Appointed by Mayor Bloomberg in March, the 15-member Charter Revision Commission completed a round of public hearings in April and is beginning a second round that will focus on specific issue areas, like land use and the balance of power among city officials. The commission could place charter revision proposals before the voters in November, or wait until the following year.

Those proposals could cover any part of the 400-page charter, which has evolved since the boroughs consolidated in 1898 and governs everything from the powers of the mayor to the process for changing zoning on a particular street.

In an 86-page report released Tuesday , Stringer argues for a new charter containing better equipped community boards, more powerful borough presidents and the creation of three new city offices.

Stringer calls for providing each community board with “a qualified urban planner” and making the process for appointing people to those boards more formal and transparent—but retaining for borough presidents final authority on who sits on the boards.

Some community board members and supporters who testified at April’s public hearings wanted the boards to have more than their current, limited advisory role in land use decisions, but Stringer’s recommendations do not echo that desire.

The borough president, or “beep,” does call for the creation of an “independent planning office,” and for the five borough presidents to have more authority over land use decisions. The report says borough presidents and the public advocate should be able to appoint members to the Board of Standards and Appeals and the Landmarks Commission, whose members are now appointed by the mayor. When the city acts out of step with community-produced 197-a land use plans, Stringer’s report argues, it should “be justified in writing with an opportunity for the community board and public to respond.”

Stringer’s report also calls for the creation of a Department of Food and Markets and a new Office of Inspection to take duties away from the Department of Buildings. Stringer also wants the Department of City Planning to create realistic projections of the need for school seats, and for the city comptroller to periodically analyze the citywide need for seats.

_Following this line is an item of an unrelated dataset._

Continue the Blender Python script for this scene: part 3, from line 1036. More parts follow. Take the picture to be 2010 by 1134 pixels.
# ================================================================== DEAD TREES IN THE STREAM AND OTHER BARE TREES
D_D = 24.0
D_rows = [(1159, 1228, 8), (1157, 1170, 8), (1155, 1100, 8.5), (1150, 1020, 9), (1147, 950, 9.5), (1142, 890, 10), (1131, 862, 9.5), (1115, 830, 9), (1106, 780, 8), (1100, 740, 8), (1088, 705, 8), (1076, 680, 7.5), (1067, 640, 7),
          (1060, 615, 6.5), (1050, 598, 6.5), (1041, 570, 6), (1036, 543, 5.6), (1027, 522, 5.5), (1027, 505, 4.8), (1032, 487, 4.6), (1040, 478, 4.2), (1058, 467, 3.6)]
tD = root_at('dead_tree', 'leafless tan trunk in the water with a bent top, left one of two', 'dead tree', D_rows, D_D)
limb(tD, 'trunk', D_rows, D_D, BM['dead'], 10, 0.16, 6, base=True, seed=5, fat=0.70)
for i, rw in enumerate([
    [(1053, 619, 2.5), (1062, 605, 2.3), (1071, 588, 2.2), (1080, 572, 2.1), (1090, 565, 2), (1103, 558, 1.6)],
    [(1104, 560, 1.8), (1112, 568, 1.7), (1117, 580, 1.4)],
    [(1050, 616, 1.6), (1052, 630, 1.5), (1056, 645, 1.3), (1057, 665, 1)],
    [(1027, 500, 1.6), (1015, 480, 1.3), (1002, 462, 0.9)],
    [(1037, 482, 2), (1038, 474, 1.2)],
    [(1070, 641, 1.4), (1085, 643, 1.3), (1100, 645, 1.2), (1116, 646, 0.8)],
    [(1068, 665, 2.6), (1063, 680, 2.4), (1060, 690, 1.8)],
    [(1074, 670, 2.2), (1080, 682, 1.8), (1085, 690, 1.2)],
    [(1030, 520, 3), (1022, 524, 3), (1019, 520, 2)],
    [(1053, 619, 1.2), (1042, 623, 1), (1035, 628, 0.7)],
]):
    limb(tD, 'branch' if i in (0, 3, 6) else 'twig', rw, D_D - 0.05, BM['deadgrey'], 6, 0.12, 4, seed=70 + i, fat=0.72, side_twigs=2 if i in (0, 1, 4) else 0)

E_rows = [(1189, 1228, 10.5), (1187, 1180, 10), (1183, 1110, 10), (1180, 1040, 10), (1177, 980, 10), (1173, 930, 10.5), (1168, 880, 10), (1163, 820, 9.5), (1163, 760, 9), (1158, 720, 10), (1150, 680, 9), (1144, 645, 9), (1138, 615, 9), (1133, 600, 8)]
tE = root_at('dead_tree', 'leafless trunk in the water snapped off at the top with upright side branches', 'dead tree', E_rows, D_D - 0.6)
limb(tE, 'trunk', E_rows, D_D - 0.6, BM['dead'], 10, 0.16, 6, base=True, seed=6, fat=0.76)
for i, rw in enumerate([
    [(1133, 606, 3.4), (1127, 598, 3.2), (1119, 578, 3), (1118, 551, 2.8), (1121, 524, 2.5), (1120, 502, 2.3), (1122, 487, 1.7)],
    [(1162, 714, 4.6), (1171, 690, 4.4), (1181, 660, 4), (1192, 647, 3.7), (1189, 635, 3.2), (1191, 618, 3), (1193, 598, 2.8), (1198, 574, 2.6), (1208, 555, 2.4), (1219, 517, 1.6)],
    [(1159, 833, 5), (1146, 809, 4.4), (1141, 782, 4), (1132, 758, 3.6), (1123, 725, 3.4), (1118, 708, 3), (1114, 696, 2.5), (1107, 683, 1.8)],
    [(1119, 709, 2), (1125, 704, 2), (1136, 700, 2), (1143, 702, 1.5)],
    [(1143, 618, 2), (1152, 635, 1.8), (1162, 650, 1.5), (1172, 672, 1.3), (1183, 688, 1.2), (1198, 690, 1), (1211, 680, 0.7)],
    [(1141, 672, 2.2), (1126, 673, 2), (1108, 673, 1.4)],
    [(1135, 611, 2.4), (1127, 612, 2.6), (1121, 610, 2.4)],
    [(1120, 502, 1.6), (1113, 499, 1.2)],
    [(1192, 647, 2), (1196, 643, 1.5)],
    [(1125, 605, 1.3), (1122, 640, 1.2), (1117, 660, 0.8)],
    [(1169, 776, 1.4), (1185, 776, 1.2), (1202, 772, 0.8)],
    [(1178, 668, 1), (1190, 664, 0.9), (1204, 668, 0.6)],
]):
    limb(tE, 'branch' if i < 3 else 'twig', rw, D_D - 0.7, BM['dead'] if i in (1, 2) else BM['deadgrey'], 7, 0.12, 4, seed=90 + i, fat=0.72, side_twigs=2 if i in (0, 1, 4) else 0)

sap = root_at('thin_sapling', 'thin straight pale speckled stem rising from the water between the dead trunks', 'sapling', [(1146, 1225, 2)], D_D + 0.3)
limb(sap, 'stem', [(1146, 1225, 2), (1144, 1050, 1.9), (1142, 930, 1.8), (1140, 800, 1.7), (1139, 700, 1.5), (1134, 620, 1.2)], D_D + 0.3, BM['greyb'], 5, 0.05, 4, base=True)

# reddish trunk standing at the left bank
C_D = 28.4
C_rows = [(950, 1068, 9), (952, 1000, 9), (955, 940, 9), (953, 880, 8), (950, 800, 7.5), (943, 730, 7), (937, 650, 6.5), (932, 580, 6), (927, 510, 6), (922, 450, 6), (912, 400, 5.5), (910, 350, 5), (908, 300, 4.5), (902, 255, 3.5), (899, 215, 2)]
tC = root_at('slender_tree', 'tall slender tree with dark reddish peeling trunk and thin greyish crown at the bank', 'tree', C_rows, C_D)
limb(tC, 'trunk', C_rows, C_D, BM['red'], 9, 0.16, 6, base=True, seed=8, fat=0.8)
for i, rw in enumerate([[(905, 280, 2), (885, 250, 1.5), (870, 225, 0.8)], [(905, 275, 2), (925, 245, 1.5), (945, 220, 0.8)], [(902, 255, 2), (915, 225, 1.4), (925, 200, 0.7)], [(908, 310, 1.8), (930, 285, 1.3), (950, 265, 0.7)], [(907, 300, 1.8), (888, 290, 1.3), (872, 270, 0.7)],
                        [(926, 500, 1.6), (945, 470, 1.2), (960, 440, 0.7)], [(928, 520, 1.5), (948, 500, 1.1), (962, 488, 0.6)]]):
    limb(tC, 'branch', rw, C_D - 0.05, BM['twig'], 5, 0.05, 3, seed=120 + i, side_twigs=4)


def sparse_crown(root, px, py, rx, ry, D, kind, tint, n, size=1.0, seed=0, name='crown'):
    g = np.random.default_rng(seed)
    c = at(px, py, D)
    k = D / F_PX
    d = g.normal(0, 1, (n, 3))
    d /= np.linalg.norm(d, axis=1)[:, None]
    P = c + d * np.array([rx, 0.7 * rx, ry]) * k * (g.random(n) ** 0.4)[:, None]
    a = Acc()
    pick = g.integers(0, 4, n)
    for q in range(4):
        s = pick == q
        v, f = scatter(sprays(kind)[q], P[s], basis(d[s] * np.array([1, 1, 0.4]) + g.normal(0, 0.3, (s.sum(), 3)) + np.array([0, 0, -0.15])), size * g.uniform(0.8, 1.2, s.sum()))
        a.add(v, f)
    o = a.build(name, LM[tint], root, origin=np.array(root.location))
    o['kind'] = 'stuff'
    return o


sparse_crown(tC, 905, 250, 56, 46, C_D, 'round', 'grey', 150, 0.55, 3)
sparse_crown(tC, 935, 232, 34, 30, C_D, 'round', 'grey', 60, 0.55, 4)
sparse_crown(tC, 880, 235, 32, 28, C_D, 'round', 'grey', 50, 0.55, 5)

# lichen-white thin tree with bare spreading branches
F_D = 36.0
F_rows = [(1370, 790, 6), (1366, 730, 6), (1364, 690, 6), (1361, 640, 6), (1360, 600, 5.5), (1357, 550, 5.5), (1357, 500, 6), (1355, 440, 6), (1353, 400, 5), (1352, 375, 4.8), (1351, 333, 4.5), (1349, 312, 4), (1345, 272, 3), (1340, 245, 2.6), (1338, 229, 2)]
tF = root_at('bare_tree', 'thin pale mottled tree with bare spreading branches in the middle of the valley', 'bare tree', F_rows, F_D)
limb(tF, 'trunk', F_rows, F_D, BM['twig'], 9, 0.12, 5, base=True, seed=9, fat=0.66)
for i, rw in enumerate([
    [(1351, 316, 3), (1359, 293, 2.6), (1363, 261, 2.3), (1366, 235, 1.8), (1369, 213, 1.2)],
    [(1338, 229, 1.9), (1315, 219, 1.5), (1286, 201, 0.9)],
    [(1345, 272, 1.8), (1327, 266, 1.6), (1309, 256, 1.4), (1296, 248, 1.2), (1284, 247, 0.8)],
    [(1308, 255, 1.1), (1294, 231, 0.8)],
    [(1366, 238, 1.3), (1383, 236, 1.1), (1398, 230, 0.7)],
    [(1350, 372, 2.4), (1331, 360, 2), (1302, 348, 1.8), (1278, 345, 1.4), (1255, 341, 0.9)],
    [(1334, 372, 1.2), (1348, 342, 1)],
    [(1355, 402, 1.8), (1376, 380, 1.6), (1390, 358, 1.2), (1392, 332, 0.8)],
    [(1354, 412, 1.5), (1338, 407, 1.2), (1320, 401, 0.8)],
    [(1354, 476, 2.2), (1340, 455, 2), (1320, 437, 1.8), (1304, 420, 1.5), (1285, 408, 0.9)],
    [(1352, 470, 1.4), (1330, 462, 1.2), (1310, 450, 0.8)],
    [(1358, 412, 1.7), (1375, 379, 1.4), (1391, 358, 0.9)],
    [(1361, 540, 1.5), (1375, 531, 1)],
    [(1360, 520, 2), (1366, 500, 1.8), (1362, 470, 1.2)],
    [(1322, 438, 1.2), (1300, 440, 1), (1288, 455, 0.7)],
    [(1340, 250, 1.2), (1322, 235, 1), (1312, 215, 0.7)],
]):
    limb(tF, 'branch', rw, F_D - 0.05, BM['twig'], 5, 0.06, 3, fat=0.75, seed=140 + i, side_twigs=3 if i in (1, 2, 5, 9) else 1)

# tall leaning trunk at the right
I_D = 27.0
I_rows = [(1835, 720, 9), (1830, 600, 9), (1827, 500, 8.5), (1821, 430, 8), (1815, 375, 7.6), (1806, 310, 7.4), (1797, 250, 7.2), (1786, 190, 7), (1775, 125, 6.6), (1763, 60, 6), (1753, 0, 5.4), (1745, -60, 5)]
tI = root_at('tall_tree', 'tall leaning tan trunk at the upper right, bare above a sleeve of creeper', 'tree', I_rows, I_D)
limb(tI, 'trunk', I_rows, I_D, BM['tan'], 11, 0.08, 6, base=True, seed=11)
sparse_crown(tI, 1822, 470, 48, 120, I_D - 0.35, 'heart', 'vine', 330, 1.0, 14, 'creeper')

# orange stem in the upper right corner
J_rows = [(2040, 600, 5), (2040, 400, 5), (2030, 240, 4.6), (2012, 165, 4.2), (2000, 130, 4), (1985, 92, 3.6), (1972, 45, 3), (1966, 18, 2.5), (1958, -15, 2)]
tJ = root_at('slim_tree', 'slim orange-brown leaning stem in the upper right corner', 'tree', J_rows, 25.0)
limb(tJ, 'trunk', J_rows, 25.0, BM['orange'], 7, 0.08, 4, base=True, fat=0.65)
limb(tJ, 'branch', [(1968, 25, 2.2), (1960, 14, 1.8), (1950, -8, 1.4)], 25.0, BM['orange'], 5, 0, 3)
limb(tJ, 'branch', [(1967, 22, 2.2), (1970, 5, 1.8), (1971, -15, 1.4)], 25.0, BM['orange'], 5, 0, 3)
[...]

Finally, Stringer calls for borough presidents to be given independent budgets, more say on contracting and city spending in their boroughs.

“Despite the many ways in which borough presidents are positioned to produce positive impacts on city governance and policy, the Charter does not provide the tools for borough presidents to fulfill their intended core functions in government,” the report reads. “Borough presidencies were established to provide a unique and independent perspective and voice for the boroughs.”

The commission’s second round of hearings will unfold over May and June. The commission’s next event will be Monday, May 17 at 6 p.m. in Room 14-220 on the 14th floor at Baruch College, 55 Lexington Avenue at 24th Street.

The meeting will feature testimony by past charter revision chairs: Lt. Gov. Richard Ravitch, who ran the 1988 commission; F.A.O Schwartz, Jr., who headed the sweeping 1989 review; Randy Mastro, chair of the 1999 and 2001 panels; and Ester Fuchs, who operated the 2005 commission.

Like all commission hearings, Monday’s will be webcast live. But at this session, there will be no public testimony.